Discontinuities are grouped into families or sets characterized by their average representative values for their orientation and strength characteristics. Discontinuities in the same family are parallel or sub-parallel to each other (Figure 3). Single macro-discontinuities are sometimes present, running through the whole rock mass in addition to the other different sets; these should be studied on an individual basis.
Types of discontinuities
The term discontinuity refers to any plane of separation or weakness in a rock mass; its origin may be sedimentary (bedding or lamination planes), diagenetic or tectonic (joints and faults). In Table the different types of discontinuities have been grouped as “systematic”, when they appear in sets, and “singular”, when there is a single plane running through the rock mass; the latter type is usually more continuous and persistent than systematic discontinuities and may be up to several kilometres long in the case of faults. While sets are classified statistically by their average orientation and by their general characteristics, singular discontinuities require individual description and treatment. They may even influence and control the mechanical behaviour of a mass to a greater extent than the systematic discontinuities.
Types of discontinuities
Discontinuities | Systematic | Singular |
---|---|---|
Planar | — Bedding planes — Lamination planes — Joints — Foliation planes | — Faults — Dykes — Discordances |
Linear | — Intersection of planar discontinuities — Lineations | — Axes of folds |
Joints
Joints are the most usual discontinuity planes in rock masses. These are fracture or failure surfaces in the rock along which there has been little or no displacement. They affect all types of rock and can be classified by their origin:
— Joints of tectonic origin, associated with folds and faults. Joints associated with folds have a characteristic arrangement (Figure 4). Joints associated with faults are parallel to the fault surface and they become less frequent the further they are from the fault.

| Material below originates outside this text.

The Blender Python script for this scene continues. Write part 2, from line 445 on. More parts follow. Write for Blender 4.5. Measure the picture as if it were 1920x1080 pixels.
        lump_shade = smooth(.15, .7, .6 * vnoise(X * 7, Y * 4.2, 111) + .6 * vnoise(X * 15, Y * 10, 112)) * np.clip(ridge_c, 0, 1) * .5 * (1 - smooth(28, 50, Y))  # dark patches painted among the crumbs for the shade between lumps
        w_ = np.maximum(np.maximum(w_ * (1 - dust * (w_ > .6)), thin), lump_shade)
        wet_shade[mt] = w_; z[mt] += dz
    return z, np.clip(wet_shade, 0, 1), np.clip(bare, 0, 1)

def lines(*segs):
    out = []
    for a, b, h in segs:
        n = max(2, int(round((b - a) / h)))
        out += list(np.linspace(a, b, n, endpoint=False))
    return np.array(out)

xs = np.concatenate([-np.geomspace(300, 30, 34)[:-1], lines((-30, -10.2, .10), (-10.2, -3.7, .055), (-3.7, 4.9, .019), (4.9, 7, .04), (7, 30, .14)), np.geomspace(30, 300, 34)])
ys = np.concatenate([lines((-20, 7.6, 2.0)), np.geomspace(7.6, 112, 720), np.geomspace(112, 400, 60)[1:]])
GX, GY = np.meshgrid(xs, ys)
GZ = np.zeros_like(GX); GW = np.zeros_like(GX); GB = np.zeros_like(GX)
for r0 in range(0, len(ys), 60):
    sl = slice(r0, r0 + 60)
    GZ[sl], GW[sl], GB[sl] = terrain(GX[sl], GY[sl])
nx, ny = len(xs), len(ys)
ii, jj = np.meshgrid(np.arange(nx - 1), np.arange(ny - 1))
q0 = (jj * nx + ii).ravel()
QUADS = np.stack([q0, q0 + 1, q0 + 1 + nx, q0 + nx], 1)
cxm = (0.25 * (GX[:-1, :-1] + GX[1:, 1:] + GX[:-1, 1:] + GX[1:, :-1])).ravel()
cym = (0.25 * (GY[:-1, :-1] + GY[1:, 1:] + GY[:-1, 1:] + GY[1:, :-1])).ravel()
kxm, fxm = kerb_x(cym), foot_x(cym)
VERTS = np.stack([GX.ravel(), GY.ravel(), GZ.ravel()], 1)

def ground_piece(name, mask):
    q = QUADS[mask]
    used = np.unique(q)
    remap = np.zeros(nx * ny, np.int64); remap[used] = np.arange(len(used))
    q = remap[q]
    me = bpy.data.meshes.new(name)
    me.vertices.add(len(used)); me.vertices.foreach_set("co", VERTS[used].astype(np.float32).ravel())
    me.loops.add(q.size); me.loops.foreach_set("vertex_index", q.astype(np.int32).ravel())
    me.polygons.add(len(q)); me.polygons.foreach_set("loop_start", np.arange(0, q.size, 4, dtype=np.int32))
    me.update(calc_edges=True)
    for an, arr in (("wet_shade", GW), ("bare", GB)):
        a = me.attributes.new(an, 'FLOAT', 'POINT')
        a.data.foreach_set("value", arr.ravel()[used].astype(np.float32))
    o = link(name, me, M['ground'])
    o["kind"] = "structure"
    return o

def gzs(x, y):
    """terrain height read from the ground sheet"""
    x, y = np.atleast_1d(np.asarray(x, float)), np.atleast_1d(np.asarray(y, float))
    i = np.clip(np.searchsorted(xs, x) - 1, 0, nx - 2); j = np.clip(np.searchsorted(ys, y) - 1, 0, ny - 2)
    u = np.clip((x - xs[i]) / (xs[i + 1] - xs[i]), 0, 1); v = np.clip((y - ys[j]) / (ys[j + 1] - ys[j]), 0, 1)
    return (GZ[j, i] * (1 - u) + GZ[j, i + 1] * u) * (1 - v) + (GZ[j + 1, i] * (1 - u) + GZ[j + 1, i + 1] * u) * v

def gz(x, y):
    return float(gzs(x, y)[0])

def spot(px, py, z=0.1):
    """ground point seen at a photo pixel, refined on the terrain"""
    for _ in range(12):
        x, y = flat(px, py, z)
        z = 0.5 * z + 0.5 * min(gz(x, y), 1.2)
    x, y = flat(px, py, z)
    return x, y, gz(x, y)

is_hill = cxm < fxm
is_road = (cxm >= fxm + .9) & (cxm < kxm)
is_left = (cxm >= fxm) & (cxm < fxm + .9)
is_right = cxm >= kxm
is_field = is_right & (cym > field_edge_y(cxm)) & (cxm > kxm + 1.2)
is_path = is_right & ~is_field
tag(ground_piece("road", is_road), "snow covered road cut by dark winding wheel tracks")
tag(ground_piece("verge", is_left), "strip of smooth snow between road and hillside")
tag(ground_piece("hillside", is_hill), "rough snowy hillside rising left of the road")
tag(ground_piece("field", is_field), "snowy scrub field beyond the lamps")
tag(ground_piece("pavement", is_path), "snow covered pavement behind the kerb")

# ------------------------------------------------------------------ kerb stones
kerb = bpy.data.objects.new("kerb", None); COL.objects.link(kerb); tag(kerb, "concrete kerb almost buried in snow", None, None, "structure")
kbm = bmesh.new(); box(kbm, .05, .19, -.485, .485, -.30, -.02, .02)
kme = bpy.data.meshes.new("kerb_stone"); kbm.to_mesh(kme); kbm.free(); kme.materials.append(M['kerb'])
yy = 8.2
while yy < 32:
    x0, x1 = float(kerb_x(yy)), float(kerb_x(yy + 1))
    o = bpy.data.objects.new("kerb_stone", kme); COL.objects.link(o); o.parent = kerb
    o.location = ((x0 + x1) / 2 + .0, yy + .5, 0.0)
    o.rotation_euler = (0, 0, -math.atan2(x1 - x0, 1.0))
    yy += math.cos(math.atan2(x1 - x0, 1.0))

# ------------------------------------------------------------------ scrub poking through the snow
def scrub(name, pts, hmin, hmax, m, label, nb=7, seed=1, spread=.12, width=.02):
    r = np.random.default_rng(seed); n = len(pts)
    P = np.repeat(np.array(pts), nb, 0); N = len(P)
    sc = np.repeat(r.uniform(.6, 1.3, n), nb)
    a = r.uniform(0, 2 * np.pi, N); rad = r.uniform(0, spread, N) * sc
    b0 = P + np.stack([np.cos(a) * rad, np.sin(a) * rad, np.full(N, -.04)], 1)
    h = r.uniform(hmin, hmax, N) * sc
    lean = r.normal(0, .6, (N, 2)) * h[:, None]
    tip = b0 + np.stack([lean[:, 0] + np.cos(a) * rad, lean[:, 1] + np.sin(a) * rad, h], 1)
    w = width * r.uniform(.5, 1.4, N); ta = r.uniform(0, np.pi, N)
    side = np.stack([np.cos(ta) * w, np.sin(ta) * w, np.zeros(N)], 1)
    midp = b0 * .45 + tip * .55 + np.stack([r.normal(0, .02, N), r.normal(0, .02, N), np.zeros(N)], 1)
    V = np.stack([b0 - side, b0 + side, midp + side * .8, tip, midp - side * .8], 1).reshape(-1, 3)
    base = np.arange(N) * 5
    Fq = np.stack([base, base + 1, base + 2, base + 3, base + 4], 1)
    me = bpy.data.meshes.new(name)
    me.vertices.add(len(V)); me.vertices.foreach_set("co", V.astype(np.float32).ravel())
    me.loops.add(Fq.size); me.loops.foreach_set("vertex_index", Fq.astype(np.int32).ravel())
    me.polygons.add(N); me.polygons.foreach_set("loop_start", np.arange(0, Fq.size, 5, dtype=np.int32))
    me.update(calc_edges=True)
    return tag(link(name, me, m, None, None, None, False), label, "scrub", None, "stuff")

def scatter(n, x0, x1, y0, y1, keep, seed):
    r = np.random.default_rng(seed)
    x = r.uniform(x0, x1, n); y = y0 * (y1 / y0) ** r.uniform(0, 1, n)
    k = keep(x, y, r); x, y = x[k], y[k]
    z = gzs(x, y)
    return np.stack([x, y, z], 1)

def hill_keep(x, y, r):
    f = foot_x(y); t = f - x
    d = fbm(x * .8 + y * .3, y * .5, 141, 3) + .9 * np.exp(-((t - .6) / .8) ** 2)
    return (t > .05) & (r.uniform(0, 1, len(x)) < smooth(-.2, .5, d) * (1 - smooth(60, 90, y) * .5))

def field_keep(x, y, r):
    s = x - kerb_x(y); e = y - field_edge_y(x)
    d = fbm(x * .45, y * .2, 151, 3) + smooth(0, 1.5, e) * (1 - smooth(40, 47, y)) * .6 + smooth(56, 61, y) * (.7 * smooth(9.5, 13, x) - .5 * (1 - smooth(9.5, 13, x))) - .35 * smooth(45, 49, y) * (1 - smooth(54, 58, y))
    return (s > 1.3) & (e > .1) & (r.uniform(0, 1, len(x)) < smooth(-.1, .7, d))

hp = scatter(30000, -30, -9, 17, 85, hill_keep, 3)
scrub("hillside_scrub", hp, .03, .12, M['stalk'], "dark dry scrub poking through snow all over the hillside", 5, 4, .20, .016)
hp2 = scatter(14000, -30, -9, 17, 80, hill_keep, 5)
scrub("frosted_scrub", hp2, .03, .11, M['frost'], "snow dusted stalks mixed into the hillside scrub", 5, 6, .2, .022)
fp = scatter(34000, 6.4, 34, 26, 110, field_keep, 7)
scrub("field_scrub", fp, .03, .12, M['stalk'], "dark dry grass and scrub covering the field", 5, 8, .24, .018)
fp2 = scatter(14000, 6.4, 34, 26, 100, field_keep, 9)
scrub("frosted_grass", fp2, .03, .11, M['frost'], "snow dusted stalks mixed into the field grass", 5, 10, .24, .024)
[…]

— Joints in igneous rock, caused by contraction of the igneous body during or after its emplacement. These have a characteristic arrangement in three mutually orthogonal sets. An example of joints caused by contraction during cooling is the columnar jointing that forms in basaltic lavas from tensile cracking (Figure 5).
— Relaxation joints, the result of a reduction in lithostatic load on the rock mass. These are arranged subparallel to the topographic surface and become less frequent with depth.
Bedding planes are the surfaces between the beds in sedimentary rocks (Figure 5). These systematic discontinuities extend over a wide area, with spacing generally ranging from a few centimetres to several metres.
Lamination planes are systematic discontinuities found in sedimentary rocks and are the surfaces separating the layers or smallest megascopic levels in the sedimentary sequence (Figure 6). These surfaces are more significant in fine-grained rocks and are characterized by very close spacing, of a few millimetres or centimetres.
Foliation planes have tectonic origin and occur in rocks that have undergone considerable deformation. They are arranged perpendicularly to the maximum compressive stress operating at the time of their formation. The smaller the grain of the rock, the more likely these systematic discontinuities are to develop, with high frequency and millimetric spacing (Figure 7).
Lithological contact surfaces are singular separation planes between different lithologies in a rock mass. In unfolded sedimentary rocks, they can be less important to the behaviour of the rock mass as a whole than other features, and are simply considered as bedding. In folded sedimentary rocks they can be surfaces of syn tectonic shear and very important to the behaviour of a rock mass. Contact surfaces in igneous rocks are very important, especially in dykes and dyke rocks (Figure 8).
Faults are singular discontinuities corresponding to failure or fracture planes that show relative displacement between the blocks (Figure 8). The size of the faults may vary from a few metres to hundreds of kilometres. They may be associated with areas of weakness known as fault zones or breccia where a clearly defined fracture plane cannot always be distinguished.